# Requirement:
Give the number of lines below that contain the word "objects", and nothing else.

══ Dataset extract ══

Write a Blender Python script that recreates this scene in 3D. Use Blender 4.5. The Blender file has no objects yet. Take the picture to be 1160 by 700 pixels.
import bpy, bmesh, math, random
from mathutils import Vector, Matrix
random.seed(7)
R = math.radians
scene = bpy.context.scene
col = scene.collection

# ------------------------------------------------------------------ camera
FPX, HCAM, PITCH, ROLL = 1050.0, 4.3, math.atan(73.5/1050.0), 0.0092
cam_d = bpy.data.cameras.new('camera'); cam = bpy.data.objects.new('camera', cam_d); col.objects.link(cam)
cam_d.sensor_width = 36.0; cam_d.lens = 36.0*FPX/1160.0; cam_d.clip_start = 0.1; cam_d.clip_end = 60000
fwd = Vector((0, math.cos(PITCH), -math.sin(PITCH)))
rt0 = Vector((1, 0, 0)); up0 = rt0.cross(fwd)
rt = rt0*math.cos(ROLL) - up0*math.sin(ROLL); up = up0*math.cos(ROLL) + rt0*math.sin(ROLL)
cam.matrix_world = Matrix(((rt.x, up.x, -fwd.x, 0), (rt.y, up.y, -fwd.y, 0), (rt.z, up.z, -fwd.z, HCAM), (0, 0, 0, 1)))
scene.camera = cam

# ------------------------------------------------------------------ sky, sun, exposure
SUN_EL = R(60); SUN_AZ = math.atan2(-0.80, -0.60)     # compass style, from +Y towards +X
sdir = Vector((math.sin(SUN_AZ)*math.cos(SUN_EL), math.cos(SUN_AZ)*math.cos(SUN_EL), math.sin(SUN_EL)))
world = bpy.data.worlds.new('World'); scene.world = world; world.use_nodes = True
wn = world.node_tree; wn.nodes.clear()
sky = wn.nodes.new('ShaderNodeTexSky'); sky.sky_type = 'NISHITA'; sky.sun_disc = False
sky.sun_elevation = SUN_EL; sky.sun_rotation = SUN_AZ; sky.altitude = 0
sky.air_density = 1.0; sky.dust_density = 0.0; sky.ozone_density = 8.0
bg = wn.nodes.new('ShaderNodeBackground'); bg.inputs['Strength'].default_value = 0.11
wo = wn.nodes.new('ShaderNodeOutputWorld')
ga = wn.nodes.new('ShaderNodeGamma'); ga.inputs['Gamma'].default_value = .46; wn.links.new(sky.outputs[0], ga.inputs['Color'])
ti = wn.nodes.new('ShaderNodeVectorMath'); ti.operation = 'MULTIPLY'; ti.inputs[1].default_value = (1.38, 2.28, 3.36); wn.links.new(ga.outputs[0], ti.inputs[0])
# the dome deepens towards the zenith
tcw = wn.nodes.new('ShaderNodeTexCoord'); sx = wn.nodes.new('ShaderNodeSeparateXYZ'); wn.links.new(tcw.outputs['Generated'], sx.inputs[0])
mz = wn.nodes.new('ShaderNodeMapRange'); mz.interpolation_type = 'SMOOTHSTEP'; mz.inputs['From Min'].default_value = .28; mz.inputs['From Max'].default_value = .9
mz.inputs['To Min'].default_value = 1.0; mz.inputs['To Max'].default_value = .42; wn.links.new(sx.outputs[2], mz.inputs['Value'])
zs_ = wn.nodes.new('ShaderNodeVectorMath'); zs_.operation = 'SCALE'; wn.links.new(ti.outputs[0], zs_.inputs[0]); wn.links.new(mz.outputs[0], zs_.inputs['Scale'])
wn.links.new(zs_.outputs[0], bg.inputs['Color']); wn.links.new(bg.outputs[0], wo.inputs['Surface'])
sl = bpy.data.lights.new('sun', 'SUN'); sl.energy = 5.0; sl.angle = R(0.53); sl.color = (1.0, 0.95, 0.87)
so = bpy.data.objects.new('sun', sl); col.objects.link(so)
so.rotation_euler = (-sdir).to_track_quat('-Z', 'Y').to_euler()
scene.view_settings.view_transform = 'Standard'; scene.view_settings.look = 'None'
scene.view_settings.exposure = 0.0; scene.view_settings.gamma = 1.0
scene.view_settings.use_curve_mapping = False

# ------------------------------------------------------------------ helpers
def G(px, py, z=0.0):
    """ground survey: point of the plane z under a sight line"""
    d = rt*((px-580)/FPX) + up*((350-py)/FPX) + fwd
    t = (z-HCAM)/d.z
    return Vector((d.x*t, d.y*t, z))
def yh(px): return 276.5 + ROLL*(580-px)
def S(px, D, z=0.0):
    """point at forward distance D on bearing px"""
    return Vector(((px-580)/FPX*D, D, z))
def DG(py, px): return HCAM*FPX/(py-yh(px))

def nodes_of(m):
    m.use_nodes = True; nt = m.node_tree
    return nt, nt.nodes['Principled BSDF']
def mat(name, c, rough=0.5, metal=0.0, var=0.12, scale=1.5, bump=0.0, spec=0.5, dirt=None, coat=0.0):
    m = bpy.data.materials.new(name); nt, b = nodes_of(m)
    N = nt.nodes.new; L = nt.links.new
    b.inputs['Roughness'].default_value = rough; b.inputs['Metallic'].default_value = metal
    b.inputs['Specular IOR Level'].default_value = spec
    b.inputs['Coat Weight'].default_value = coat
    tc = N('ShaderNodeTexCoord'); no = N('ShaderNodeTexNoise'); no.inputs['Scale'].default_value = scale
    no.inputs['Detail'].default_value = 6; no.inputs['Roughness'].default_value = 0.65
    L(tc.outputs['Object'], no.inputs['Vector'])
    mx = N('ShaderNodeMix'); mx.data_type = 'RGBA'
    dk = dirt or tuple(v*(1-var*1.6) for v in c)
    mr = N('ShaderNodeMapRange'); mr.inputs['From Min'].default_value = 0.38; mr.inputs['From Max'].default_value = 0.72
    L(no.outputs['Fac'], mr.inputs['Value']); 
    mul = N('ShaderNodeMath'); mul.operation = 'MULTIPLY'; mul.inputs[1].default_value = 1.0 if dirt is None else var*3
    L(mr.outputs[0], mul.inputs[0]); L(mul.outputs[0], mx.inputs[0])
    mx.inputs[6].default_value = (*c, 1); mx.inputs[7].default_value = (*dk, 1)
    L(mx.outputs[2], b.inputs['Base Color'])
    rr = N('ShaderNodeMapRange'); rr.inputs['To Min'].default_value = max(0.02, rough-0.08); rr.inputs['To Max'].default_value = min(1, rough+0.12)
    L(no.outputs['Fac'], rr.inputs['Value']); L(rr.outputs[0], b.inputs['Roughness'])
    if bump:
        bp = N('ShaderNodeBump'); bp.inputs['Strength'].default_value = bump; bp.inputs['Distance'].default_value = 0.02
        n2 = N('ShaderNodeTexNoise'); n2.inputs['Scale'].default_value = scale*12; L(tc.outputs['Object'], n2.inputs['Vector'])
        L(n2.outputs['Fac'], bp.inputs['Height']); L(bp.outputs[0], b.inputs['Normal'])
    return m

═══

# Exercise solution:
3